• **Task to complete**
With the pictures left out, copy the listing below exactly.

• **Given information**
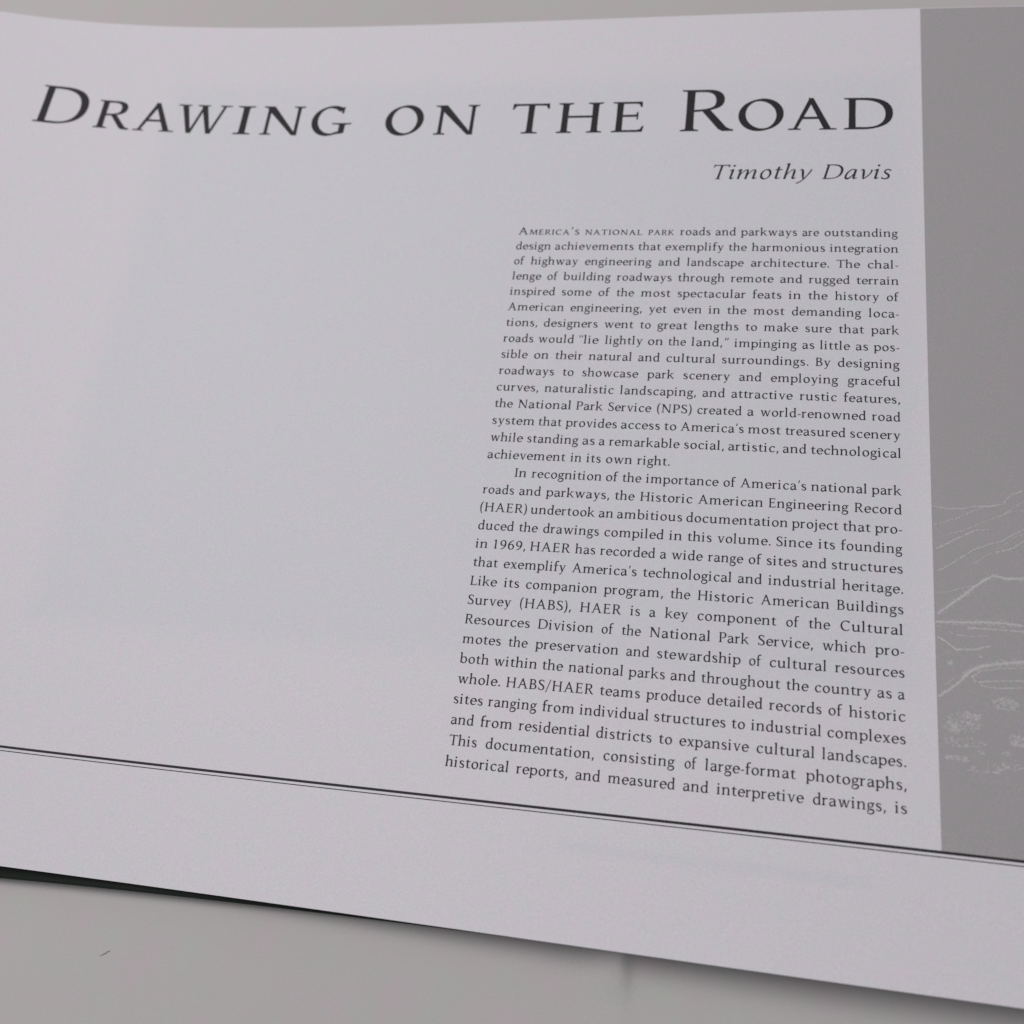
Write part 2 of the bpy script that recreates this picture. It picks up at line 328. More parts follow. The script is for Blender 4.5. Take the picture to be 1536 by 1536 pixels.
class Italic(Pen):      # the chancery lower case of the author's name
    def hook(s, x, y0, y1):   # stem with entry and exit strokes
        S, T = s.S, s.T
        return [s.stem(x, y0+30, y1-20), s.var(bz((x-62, y1-75), (x-30, y1-30), (x+10, y1-6), (x+S, y1-2)), [T*.7, T, T*1.2, T*.8]), [(x, y1-75), (x+S, y1-75), (x+S, y1), (x+S*.4, y1-6)],
                s.var(bz((x+S*.5, y0+70), (x+S*.5, y0+8), (x+S*1.1, y0+4), (x+S+75, y0+75)), [S, S*.8, T*1.1, T*.7])]
    def g_i(s):
        return s.hook(75, 0, s.xh) + [s.dot(75+s.S*.5, s.xh+175, s.S*.58)], 262
    def iarch(s, x, xr):
        S, T, xh = s.S, s.T, s.xh
        p = join(bz((x+S*.5, 110), (x+S+30, 330), (xr-70, xh-8), (xr+5, xh-T*.5)), bz((xr+5, xh-T*.5), (xr+S*.4, xh-T*.5), (xr+S*.5, xh-60), (xr+S*.5, xh-140)))
        return s.var(p, [T*.6, T*.8, T, T*1.3, S*.8, S])
    def g_m(s):
        S, xh = s.S, s.xh; a, b, c = 75, 340, 605
        h = s.hook(a, 0, xh)
        return [s.stem(a, 0, xh-20), h[1], h[2], s.iarch(a, b), s.stem(b, 0, xh-130), s.iarch(b, c)] + [s.stem(c, 30, xh-130), s.hook(c, 0, xh)[3]], 790
    def g_h(s):
        S, xh = s.S, s.xh; a, b = 70, 345
        return [s.stem(a, 0, s.asc), s.flag(a, s.asc), s.iarch(a, b), s.stem(b, 30, xh-130), s.hook(b, 0, xh)[3]], 525
    def g_o(s):
        return s.ring(240, 230, 195, 246, 1.0, 30), 475
    def g_t(s):
        S, T, xh = s.S, s.T, s.xh; a = 95
        return [s.stem(a, 40, xh+120), s.var(bz((a+S*.5, 80), (a+S*.5, 8), (a+S*1.1, 4), (a+S+110, 75)), [S, S*.8, T*1.1, T*.7]), [(a-60, xh-T*1.2), (a+S+105, xh-T*1.2), (a+S+110, xh), (a-55, xh)]], 318
    def g_a(s):
        S, T, xh = s.S, s.T, s.xh; x = 325
        p = join(bz((x+S*.5, xh-30), (x-60, xh+5), (200, xh-5), (130, 330)), bz((130, 330), (60, 200), (60, 15), (150, 14)), bz((150, 14), (230, 14), (300, 150), (x+10, 260)))
        return [s.var(p, [T, T*1.1, T*1.4, S*.8, S, S*.9, T*1.1, T*.8]), s.stem(x, 40, xh-5), s.hook(x, 0, xh)[3]], 505
    def g_s(s):
        return [s.var(join(bz((285, 385), (270, 440), (230, 452), (190, 450)), bz((190, 450), (95, 445), (70, 370), (110, 310)), bz((110, 310), (150, 260), (275, 220), (275, 125)), bz((275, 125), (275, 40), (210, 14), (150, 14)), bz((150, 14), (100, 14), (60, 30), (45, 85))),
                      [s.S*.7, s.T*1.2, s.T*1.3, s.S*.7, s.S*.9, s.S*.95, s.S*.85, s.T*1.4, s.T*1.2, s.S*.7])], 350
    def g_v(s):
        S, T, xh = s.S, s.T, s.xh
        return [s.var(bz((20, xh-60), (60, xh+10), (120, xh+10), (135, 300)), [T*.7, T*1.2, S*.9, S]), s.var(bz((135, 320), (150, 200), (165, 90), (175, 0)), [S, S, S*.8, T]),
                s.var(bz((180, 0), (300, 120), (420, 280), (390, xh-30)), [T, T*1.1, T*1.2, S*.8])], 445
    def g_y(s):
        S, T, xh = s.S, s.T, s.xh
        return [s.var(bz((20, xh-60), (60, xh+10), (120, xh+10), (145, 300)), [T*.7, T*1.2, S*.9, S]), s.var(bz((145, 320), (165, 200), (195, 90), (225, -10)), [S, S, S*.8, T]),
                s.var(bz((420, xh-10), (380, 250), (230, -150), (20, -205)), [S*.7, T*1.2, T*1.2, S*.6])], 450
NAMES = {'1': 'one', '6': 'six', '9': 'nine', '.': 'dot', ',': 'comma', "'": 'apos', '\u201c': 'lq', '\u201d': 'rq', '-': 'hyphen', '/': 'slash', '(': 'lp', ')': 'rp'}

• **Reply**
Write part 2 of the bpy script that recreates this picture. It picks up at line 328. More parts follow. The script is for Blender 4.5. Take the picture to be 1536 by 1536 pixels.
class Italic(Pen):      # the chancery lower case of the author's name
    def hook(s, x, y0, y1):   # stem with entry and exit strokes
        S, T = s.S, s.T
        return [s.stem(x, y0+30, y1-20), s.var(bz((x-62, y1-75), (x-30, y1-30), (x+10, y1-6), (x+S, y1-2)), [T*.7, T, T*1.2, T*.8]), [(x, y1-75), (x+S, y1-75), (x+S, y1), (x+S*.4, y1-6)],
                s.var(bz((x+S*.5, y0+70), (x+S*.5, y0+8), (x+S*1.1, y0+4), (x+S+75, y0+75)), [S, S*.8, T*1.1, T*.7])]
    def g_i(s):
        return s.hook(75, 0, s.xh) + [s.dot(75+s.S*.5, s.xh+175, s.S*.58)], 262
    def iarch(s, x, xr):
        S, T, xh = s.S, s.T, s.xh
        p = join(bz((x+S*.5, 110), (x+S+30, 330), (xr-70, xh-8), (xr+5, xh-T*.5)), bz((xr+5, xh-T*.5), (xr+S*.4, xh-T*.5), (xr+S*.5, xh-60), (xr+S*.5, xh-140)))
        return s.var(p, [T*.6, T*.8, T, T*1.3, S*.8, S])
    def g_m(s):
        S, xh = s.S, s.xh; a, b, c = 75, 340, 605
        h = s.hook(a, 0, xh)
        return [s.stem(a, 0, xh-20), h[1], h[2], s.iarch(a, b), s.stem(b, 0, xh-130), s.iarch(b, c)] + [s.stem(c, 30, xh-130), s.hook(c, 0, xh)[3]], 790
    def g_h(s):
        S, xh = s.S, s.xh; a, b = 70, 345
        return [s.stem(a, 0, s.asc), s.flag(a, s.asc), s.iarch(a, b), s.stem(b, 30, xh-130), s.hook(b, 0, xh)[3]], 525
    def g_o(s):
        return s.ring(240, 230, 195, 246, 1.0, 30), 475
    def g_t(s):
        S, T, xh = s.S, s.T, s.xh; a = 95
        return [s.stem(a, 40, xh+120), s.var(bz((a+S*.5, 80), (a+S*.5, 8), (a+S*1.1, 4), (a+S+110, 75)), [S, S*.8, T*1.1, T*.7]), [(a-60, xh-T*1.2), (a+S+105, xh-T*1.2), (a+S+110, xh), (a-55, xh)]], 318
    def g_a(s):
        S, T, xh = s.S, s.T, s.xh; x = 325
        p = join(bz((x+S*.5, xh-30), (x-60, xh+5), (200, xh-5), (130, 330)), bz((130, 330), (60, 200), (60, 15), (150, 14)), bz((150, 14), (230, 14), (300, 150), (x+10, 260)))
        return [s.var(p, [T, T*1.1, T*1.4, S*.8, S, S*.9, T*1.1, T*.8]), s.stem(x, 40, xh-5), s.hook(x, 0, xh)[3]], 505
    def g_s(s):
        return [s.var(join(bz((285, 385), (270, 440), (230, 452), (190, 450)), bz((190, 450), (95, 445), (70, 370), (110, 310)), bz((110, 310), (150, 260), (275, 220), (275, 125)), bz((275, 125), (275, 40), (210, 14), (150, 14)), bz((150, 14), (100, 14), (60, 30), (45, 85))),
                      [s.S*.7, s.T*1.2, s.T*1.3, s.S*.7, s.S*.9, s.S*.95, s.S*.85, s.T*1.4, s.T*1.2, s.S*.7])], 350
    def g_v(s):
        S, T, xh = s.S, s.T, s.xh
        return [s.var(bz((20, xh-60), (60, xh+10), (120, xh+10), (135, 300)), [T*.7, T*1.2, S*.9, S]), s.var(bz((135, 320), (150, 200), (165, 90), (175, 0)), [S, S, S*.8, T]),
                s.var(bz((180, 0), (300, 120), (420, 280), (390, xh-30)), [T, T*1.1, T*1.2, S*.8])], 445
    def g_y(s):
        S, T, xh = s.S, s.T, s.xh
        return [s.var(bz((20, xh-60), (60, xh+10), (120, xh+10), (145, 300)), [T*.7, T*1.2, S*.9, S]), s.var(bz((145, 320), (165, 200), (195, 90), (225, -10)), [S, S, S*.8, T]),
                s.var(bz((420, xh-10), (380, 250), (230, -150), (20, -205)), [S*.7, T*1.2, T*1.2, S*.6])], 450
NAMES = {'1': 'one', '6': 'six', '9': 'nine', '.': 'dot', ',': 'comma', "'": 'apos', '\u201c': 'lq', '\u201d': 'rq', '-': 'hyphen', '/': 'slash', '(': 'lp', ')': 'rp'}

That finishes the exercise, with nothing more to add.